=== The request ===
Both end lines count: copy exactly from the line that contains "Write a Blender" to the line that contains "in working units", and only those lines.

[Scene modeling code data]
** begin **

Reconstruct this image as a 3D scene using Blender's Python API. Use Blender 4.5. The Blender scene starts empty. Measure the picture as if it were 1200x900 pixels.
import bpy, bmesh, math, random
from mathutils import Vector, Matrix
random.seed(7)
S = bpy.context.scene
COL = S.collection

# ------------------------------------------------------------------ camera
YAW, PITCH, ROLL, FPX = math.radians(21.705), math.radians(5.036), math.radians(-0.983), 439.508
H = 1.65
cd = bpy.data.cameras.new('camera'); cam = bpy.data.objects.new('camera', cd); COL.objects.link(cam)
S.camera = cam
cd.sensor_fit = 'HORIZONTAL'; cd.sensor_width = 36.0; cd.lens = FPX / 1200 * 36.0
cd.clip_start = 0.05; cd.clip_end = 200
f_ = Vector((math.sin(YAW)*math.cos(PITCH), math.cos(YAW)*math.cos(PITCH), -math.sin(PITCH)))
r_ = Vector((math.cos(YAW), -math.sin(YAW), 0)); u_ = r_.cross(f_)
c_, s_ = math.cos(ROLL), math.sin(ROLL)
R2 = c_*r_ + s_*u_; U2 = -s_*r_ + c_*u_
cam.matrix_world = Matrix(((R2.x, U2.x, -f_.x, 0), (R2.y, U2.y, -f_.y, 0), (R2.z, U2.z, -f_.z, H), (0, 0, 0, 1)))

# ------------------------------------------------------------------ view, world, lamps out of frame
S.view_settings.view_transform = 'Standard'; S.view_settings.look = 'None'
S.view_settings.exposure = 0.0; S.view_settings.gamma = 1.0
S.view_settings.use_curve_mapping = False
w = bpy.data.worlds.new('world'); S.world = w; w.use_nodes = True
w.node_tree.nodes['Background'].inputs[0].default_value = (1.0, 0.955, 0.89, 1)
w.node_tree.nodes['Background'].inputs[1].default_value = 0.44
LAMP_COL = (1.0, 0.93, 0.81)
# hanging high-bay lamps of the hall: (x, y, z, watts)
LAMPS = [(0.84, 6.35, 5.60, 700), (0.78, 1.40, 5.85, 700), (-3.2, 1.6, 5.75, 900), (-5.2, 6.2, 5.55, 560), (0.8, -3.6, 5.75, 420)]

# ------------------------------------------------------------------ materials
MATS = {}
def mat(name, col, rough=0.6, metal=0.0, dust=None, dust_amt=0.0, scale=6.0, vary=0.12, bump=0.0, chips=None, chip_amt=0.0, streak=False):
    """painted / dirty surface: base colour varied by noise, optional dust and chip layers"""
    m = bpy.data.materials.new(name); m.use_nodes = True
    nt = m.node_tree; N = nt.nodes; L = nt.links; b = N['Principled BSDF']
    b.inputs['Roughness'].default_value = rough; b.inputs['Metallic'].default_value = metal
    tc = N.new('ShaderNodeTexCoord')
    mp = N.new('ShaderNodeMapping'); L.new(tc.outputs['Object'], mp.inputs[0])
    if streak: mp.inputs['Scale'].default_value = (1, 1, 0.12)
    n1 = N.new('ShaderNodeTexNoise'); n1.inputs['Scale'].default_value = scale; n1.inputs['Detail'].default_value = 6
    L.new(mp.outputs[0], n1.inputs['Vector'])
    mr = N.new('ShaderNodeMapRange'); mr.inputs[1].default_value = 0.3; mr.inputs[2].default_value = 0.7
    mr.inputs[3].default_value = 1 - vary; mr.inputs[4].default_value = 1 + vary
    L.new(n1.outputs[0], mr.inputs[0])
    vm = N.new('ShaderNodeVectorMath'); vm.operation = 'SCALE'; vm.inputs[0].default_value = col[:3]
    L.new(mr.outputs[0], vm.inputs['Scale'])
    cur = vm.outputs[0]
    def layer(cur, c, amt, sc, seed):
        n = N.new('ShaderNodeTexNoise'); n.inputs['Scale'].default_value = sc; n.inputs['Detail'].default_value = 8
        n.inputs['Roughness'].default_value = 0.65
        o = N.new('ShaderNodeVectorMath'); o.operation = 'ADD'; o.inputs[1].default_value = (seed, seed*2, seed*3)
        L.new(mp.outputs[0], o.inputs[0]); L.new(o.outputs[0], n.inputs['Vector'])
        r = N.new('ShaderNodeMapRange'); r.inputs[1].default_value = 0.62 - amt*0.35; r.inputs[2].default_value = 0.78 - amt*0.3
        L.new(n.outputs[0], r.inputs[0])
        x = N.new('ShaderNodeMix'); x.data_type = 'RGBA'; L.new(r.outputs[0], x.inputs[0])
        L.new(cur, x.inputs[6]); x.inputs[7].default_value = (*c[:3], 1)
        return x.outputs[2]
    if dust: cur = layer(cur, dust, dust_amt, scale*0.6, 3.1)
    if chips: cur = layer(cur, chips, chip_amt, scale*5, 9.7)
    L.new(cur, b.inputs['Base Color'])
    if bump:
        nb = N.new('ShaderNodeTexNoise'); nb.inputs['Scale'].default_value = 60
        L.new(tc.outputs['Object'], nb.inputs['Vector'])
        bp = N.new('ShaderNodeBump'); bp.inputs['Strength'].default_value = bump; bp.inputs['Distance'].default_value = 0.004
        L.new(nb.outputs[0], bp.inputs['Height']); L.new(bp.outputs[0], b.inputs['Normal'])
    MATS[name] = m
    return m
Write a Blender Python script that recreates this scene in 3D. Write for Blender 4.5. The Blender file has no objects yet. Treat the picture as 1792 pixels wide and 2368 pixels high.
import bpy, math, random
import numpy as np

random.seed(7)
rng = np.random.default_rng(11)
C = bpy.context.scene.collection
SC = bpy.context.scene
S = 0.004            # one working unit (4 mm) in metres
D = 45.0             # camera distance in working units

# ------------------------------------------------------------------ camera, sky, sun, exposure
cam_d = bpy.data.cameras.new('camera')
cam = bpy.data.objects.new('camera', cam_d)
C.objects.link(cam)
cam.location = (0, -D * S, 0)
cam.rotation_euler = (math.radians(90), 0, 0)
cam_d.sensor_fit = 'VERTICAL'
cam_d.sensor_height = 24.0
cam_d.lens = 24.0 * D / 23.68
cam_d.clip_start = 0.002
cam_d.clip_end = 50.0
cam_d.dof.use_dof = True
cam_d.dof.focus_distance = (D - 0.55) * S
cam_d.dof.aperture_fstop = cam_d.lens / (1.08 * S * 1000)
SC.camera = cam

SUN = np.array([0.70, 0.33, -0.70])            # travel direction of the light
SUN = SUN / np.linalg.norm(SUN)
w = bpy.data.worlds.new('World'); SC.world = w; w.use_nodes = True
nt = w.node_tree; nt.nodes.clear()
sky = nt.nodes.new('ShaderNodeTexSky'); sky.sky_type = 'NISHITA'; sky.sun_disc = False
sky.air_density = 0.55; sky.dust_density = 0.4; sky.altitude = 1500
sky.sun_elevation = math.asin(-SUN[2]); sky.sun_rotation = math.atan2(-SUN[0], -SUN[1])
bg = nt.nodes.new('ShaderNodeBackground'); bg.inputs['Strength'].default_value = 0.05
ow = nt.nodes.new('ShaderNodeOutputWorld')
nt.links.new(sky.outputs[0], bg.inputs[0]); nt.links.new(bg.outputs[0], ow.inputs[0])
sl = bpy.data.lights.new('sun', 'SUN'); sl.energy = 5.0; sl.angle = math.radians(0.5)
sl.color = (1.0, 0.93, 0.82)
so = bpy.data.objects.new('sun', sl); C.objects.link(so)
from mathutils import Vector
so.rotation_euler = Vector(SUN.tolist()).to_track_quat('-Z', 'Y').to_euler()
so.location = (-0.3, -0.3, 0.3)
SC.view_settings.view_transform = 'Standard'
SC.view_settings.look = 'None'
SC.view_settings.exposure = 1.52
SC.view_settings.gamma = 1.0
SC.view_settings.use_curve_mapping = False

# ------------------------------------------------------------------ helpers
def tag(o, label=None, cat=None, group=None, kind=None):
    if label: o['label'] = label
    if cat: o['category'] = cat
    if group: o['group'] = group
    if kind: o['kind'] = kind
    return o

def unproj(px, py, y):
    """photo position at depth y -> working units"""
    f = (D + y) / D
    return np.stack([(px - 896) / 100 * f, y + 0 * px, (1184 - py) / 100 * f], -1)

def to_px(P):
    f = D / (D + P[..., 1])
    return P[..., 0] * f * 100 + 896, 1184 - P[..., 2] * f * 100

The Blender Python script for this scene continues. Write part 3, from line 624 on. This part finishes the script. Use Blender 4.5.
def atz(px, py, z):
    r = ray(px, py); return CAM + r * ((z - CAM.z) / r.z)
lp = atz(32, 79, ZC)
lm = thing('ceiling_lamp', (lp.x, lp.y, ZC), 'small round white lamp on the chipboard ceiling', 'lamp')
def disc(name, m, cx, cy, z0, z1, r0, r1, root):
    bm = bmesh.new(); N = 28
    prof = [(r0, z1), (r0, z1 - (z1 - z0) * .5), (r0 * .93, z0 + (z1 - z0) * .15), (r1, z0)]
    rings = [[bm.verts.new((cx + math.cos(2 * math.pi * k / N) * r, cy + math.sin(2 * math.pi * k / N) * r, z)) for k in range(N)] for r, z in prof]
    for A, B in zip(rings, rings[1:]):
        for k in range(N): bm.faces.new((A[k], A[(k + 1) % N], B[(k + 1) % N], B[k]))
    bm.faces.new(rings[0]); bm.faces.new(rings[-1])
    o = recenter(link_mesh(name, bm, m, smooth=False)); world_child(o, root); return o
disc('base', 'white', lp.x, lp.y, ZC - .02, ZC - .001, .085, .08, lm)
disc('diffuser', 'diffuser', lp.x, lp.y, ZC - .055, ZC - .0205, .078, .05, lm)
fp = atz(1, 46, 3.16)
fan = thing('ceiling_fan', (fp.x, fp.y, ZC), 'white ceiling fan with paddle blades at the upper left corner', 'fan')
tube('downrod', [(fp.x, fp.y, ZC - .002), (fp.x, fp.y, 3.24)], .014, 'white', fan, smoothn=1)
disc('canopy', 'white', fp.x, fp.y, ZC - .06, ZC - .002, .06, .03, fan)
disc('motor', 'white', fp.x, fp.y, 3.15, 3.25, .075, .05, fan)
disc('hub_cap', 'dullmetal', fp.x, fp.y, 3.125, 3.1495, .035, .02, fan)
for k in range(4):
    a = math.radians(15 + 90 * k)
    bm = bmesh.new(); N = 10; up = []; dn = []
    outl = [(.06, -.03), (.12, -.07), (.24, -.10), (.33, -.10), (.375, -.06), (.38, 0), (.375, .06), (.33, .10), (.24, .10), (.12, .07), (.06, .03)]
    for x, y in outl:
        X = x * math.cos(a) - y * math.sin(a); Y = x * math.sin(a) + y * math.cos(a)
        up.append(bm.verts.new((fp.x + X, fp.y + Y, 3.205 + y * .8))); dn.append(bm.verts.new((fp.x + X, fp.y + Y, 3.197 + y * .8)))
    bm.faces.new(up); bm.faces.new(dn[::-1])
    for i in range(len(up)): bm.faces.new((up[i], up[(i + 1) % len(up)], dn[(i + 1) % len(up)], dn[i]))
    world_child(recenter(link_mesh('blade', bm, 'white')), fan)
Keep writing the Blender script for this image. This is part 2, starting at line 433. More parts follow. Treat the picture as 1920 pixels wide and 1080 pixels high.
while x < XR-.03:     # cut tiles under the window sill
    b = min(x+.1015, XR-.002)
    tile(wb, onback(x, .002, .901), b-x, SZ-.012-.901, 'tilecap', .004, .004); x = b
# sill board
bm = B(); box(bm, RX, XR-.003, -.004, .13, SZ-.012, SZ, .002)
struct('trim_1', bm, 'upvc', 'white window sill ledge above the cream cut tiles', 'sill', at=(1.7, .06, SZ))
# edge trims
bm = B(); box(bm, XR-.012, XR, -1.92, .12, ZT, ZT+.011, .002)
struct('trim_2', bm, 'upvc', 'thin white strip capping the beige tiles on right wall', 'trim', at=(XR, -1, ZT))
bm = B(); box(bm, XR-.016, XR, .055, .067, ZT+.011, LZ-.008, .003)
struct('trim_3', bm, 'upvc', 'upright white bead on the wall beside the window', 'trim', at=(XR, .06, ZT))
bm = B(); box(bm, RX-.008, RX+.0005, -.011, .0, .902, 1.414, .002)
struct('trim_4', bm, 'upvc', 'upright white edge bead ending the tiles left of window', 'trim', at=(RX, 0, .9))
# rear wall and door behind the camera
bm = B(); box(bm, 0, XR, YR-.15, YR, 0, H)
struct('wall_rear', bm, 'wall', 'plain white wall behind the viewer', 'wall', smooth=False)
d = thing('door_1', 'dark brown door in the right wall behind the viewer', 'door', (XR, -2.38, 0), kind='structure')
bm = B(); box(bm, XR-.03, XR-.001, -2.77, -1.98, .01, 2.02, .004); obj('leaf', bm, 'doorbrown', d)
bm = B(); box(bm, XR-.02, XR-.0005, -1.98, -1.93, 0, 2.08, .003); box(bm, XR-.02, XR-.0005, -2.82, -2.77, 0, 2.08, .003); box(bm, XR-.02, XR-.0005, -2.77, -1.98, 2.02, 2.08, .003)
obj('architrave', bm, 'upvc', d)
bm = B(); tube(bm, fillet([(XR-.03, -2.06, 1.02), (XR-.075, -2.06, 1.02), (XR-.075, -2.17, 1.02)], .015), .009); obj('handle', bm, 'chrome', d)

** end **

=== Correct response ===
Write a Blender Python script that recreates this scene in 3D. Write for Blender 4.5. The Blender file has no objects yet. Treat the picture as 1792 pixels wide and 2368 pixels high.
import bpy, math, random
import numpy as np

random.seed(7)
rng = np.random.default_rng(11)
C = bpy.context.scene.collection
SC = bpy.context.scene
S = 0.004            # one working unit (4 mm) in metres
D = 45.0             # camera distance in working units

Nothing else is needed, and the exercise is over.